Lo mismo pasó en otros países. En Holanda, en Bélgica, en Dinamarca, en Noruega hubo muchos colaboradores y también hubo divisiones de las SS formadas por voluntarios holandeses, belgas (flamencos y valones), daneses y noruegos. También finlandeses, polacos, ucranianos, estonios, letones, lituanos, húngaros, croatas, albaneses, búlgaros, rumanos y, por supuesto, italianos y la división azul española.

Ahora todo ese substrato xenófobo está reemergiendo desde el fondo de la conciencia colectiva de muchos países europeos y está poniendo en peligro los logros de los últimos 60 años.
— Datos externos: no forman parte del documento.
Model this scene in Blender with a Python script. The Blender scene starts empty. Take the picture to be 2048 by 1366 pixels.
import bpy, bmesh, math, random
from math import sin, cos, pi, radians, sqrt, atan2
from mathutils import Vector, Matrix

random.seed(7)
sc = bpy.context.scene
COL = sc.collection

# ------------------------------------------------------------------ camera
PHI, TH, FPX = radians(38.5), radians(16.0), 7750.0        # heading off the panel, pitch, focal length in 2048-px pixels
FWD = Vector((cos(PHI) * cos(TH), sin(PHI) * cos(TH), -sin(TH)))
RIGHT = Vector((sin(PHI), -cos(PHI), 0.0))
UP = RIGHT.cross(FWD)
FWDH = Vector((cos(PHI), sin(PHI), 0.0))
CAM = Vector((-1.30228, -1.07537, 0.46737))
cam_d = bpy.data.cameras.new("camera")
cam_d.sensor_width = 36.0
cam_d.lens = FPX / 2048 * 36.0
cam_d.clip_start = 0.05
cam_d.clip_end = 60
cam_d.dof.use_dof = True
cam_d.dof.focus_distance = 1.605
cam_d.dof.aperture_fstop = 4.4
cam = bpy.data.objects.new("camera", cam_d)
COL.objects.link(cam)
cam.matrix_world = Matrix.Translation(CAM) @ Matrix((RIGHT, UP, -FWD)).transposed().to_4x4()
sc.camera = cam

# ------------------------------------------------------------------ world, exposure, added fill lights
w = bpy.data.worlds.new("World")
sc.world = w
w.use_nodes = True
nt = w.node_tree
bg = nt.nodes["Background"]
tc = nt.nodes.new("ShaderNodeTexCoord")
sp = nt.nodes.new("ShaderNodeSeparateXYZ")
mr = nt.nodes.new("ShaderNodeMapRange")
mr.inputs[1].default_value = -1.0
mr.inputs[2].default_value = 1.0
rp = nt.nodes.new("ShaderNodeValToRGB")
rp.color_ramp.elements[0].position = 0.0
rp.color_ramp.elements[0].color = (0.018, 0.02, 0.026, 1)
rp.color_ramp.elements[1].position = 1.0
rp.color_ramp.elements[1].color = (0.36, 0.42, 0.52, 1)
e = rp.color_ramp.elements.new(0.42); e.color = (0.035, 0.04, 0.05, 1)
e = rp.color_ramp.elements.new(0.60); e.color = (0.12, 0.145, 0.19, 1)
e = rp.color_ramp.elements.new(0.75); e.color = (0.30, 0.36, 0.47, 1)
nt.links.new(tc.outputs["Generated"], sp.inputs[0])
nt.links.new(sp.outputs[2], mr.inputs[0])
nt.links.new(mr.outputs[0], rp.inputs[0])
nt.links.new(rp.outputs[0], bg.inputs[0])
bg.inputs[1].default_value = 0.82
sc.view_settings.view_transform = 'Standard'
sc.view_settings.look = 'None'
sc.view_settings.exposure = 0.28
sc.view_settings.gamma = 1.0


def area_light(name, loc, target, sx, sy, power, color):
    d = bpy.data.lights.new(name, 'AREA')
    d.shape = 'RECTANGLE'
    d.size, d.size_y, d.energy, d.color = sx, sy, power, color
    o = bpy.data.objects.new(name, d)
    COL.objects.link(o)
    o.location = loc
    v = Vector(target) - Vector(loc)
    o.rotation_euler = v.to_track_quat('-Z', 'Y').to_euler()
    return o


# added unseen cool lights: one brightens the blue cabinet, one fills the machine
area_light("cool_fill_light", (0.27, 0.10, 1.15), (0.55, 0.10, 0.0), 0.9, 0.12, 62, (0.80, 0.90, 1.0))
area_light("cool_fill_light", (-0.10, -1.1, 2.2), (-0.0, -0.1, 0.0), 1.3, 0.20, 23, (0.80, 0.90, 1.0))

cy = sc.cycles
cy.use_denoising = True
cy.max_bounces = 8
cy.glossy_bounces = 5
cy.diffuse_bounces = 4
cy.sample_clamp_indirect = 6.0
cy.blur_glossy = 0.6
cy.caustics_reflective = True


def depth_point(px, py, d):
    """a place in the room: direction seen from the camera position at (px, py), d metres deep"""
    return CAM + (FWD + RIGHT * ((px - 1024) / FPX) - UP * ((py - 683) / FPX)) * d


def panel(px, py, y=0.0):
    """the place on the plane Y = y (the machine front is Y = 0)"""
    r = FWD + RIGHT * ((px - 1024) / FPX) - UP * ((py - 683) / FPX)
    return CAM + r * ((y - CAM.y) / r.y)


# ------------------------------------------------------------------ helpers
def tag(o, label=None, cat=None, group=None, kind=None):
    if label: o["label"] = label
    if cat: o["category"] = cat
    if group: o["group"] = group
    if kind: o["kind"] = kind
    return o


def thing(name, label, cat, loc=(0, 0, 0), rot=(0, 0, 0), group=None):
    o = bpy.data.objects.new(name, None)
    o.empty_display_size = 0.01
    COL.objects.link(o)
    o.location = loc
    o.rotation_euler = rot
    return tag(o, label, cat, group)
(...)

Los políticos y partidos xenófobos populistas significan la vuelta al pasado, a un pasado idealizado por el que sienten nostalgia y añoranza y que se basa en el aislacionismo y, sobre todo, en el rechazo a los extranjeros, a las minorías y a los diferentes, en especial a los musulmanes, que, en cierto modo, han sustituido a los judíos como sujeto preferente de su aversión y su odio.

En los próximos meses, además de en Holanda, habrá elecciones generales en varios países de la UE, entre ellos los dos más importantes, Alemania y Francia. De cuál de las dos Europas, la democrática y solidaria o la populista y xenófoba, consiga un respaldo mayoritario de los ciudadanos, dependerá el futuro del continente en los próximos años.